Problem details —
Reproduce, please, only the lines from the first line below to the line containing "scene.camera = cam", inclusive.

──────

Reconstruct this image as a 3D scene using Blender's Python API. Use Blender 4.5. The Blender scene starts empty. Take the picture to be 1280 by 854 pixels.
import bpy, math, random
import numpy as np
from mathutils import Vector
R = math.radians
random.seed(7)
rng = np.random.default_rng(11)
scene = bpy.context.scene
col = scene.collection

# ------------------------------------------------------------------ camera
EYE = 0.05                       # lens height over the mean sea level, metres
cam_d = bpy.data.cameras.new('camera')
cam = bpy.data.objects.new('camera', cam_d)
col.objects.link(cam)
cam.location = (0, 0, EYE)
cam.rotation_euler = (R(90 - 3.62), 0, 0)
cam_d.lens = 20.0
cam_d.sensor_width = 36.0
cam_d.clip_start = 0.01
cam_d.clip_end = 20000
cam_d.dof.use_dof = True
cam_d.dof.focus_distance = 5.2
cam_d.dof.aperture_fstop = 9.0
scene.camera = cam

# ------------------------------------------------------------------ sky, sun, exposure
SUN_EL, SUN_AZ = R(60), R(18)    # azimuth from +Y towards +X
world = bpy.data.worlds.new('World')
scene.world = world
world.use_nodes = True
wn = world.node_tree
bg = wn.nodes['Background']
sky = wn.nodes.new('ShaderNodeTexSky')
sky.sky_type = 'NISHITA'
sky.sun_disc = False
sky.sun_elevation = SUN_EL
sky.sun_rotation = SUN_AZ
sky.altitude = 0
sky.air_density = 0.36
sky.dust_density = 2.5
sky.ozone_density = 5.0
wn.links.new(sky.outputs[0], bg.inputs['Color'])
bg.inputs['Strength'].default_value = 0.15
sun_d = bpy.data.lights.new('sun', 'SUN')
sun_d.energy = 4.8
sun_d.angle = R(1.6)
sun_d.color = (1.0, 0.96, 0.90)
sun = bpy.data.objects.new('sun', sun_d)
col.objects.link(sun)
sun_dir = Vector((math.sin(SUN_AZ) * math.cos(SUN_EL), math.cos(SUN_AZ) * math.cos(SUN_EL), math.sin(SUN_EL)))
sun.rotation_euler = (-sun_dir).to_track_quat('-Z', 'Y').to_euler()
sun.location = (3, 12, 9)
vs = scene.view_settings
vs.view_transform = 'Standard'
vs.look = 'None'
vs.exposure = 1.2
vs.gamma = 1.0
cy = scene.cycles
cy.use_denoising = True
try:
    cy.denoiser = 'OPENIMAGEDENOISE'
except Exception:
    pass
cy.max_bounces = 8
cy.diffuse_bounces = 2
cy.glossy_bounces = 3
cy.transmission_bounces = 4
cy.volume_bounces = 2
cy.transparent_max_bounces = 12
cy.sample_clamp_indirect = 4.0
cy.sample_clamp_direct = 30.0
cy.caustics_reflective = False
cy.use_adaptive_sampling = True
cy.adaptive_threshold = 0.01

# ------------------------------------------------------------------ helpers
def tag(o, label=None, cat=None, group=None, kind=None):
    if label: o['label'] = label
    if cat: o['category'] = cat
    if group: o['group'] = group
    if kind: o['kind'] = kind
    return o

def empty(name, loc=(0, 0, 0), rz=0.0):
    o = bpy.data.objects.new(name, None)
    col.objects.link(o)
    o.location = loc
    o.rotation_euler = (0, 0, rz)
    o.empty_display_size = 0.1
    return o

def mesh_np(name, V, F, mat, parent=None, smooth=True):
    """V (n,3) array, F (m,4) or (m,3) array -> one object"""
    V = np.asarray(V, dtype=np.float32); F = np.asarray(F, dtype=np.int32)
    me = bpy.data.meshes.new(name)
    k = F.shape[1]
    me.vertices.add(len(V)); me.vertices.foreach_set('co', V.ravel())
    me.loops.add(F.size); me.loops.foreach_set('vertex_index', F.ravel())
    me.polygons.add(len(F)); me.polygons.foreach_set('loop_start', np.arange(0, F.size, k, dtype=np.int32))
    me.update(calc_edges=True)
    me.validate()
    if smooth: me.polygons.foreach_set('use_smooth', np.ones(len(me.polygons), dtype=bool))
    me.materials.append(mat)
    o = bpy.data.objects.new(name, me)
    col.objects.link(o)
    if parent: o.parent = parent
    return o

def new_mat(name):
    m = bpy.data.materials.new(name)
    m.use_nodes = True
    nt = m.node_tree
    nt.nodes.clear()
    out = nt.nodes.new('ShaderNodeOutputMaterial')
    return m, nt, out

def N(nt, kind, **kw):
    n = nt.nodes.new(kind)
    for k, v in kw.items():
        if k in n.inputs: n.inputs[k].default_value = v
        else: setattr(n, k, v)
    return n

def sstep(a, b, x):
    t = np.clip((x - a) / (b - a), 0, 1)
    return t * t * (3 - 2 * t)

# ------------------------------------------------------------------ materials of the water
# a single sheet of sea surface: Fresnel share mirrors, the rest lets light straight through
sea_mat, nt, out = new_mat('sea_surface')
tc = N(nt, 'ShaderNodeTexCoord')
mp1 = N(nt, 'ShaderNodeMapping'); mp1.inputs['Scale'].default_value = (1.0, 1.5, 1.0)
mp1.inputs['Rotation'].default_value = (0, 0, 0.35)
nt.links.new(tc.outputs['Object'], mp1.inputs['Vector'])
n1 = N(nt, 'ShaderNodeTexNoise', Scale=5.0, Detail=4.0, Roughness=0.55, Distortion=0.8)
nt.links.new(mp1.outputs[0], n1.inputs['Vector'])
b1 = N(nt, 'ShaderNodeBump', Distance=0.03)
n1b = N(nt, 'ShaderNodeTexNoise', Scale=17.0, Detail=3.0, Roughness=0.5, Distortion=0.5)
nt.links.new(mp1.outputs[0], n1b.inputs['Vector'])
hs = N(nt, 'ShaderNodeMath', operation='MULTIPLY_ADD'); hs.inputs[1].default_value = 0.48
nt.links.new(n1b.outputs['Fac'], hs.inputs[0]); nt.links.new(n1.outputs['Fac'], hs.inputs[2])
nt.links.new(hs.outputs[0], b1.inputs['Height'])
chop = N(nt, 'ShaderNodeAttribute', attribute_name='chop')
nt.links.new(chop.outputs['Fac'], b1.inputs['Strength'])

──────

Task solution —
Reconstruct this image as a 3D scene using Blender's Python API. Use Blender 4.5. The Blender scene starts empty. Take the picture to be 1280 by 854 pixels.
import bpy, math, random
import numpy as np
from mathutils import Vector
R = math.radians
random.seed(7)
rng = np.random.default_rng(11)
scene = bpy.context.scene
col = scene.collection

# ------------------------------------------------------------------ camera
EYE = 0.05                       # lens height over the mean sea level, metres
cam_d = bpy.data.cameras.new('camera')
cam = bpy.data.objects.new('camera', cam_d)
col.objects.link(cam)
cam.location = (0, 0, EYE)
cam.rotation_euler = (R(90 - 3.62), 0, 0)
cam_d.lens = 20.0
cam_d.sensor_width = 36.0
cam_d.clip_start = 0.01
cam_d.clip_end = 20000
cam_d.dof.use_dof = True
cam_d.dof.focus_distance = 5.2
cam_d.dof.aperture_fstop = 9.0
scene.camera = cam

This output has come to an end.